In any parish, the first priest to be covered must be the pastor for the parish, because he is the shepherd. If there are assistant pastors or retired priests in the parish, other groups may be organized for them, but only after the pastor is covered.

To begin a new group, Howe recommends first speaking to the priest for whom the group will pray. The next step is to invite women to join. Once the group is formed, the anchoress registers the group with the apostolate, which provides a welcome letter and periodic encouragement.

Some U.S. dioceses have coordinators who can refer women to existing groups or recommend priests for new groups. Women can find such coordinators on the Seven Sisters website.

“Allow the Holy Spirit to school you — you are in his school of intercession,” Howe responded when asked how women might pray. “We offer some suggestions, but we encourage women to listen to the Holy Spirit to know what the priest needs each week.”

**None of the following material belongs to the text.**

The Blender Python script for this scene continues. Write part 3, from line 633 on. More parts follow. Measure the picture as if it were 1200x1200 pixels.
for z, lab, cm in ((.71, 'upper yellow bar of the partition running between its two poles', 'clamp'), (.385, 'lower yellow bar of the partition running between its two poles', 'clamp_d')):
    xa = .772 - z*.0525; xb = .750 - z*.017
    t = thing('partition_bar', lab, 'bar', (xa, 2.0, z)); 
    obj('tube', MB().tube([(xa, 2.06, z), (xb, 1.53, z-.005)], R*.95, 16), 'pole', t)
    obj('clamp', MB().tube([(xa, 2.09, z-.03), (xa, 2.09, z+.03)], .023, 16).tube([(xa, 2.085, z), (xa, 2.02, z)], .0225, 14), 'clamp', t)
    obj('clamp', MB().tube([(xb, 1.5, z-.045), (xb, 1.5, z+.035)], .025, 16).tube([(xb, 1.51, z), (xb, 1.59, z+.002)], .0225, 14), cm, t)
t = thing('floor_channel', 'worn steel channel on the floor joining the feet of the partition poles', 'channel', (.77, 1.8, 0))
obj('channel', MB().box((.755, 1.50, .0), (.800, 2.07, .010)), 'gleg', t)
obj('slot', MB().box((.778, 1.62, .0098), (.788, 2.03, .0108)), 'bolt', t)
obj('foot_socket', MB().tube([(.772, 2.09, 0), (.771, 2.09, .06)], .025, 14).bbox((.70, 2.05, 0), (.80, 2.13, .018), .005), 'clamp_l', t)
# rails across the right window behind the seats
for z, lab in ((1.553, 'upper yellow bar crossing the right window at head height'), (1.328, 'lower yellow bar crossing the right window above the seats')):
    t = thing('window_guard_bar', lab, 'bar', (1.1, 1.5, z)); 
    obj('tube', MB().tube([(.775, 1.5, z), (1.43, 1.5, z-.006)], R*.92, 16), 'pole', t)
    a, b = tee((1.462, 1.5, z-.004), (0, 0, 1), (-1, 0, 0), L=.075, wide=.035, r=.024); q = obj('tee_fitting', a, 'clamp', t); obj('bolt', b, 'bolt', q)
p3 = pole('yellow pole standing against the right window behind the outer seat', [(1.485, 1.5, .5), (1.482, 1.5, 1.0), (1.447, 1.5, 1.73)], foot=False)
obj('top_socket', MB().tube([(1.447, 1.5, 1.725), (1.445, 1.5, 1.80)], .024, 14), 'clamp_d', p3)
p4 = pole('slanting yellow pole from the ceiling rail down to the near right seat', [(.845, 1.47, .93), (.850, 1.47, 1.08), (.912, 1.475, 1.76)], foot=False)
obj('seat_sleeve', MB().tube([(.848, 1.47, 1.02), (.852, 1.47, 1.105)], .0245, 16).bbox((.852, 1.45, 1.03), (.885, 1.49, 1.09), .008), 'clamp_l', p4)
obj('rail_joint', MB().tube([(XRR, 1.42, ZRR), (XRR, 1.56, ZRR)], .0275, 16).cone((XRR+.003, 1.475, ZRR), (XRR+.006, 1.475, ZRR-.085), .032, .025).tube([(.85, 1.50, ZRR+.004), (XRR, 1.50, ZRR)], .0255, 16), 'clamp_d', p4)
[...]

Lydia Donahue, an anchoress for a Seven Sisters group in Knoxville, Tennessee, told LifeSiteNews that she read about the apostolate in her church bulletin. She recognized the similarity to the Handmaids of the Precious Blood, a cloistered religious order in east Tennessee dedicated to praying for priests. Further, she understood the need because her brother and son are priests. “Our priests are so under attack — they really are,” Donahue said.

Since her pastor was already covered, Donahue decided to form a new group for an associate pastor in her parish, whom she has known since his childhood. “Not one person I asked said, ‘No, I can’t do it — I don’t have time.’ Everyone said, ‘Yes, this is what we really need,’” Donahue reported.

To get started, Donahue gathered the women together for an in-person meeting, explained the mission, and gave each lady a printed reference booklet. The ladies exchanged contact information so that they could communicate with each other, especially to arrange for substitutions.

In an EWTN interview, Fr. Johnson made an analogy to a story in Scripture describing a battle between the Israelites and the Amalekites: “In Exodus, Moses is interceding for the people. As long his arms are raised up, the battle goes in favor of the Israelites, but he gets tired. It’s a lengthy battle. Any time he would lower his arms, the battle would go against the chosen people. So they got him a rock to sit on. Aaron and Hur propped up his arms, and they won the day.”

“We have an obligation to pray for priests,” Howe said. “This particular way appeals to many women as an expression of God’s heart.”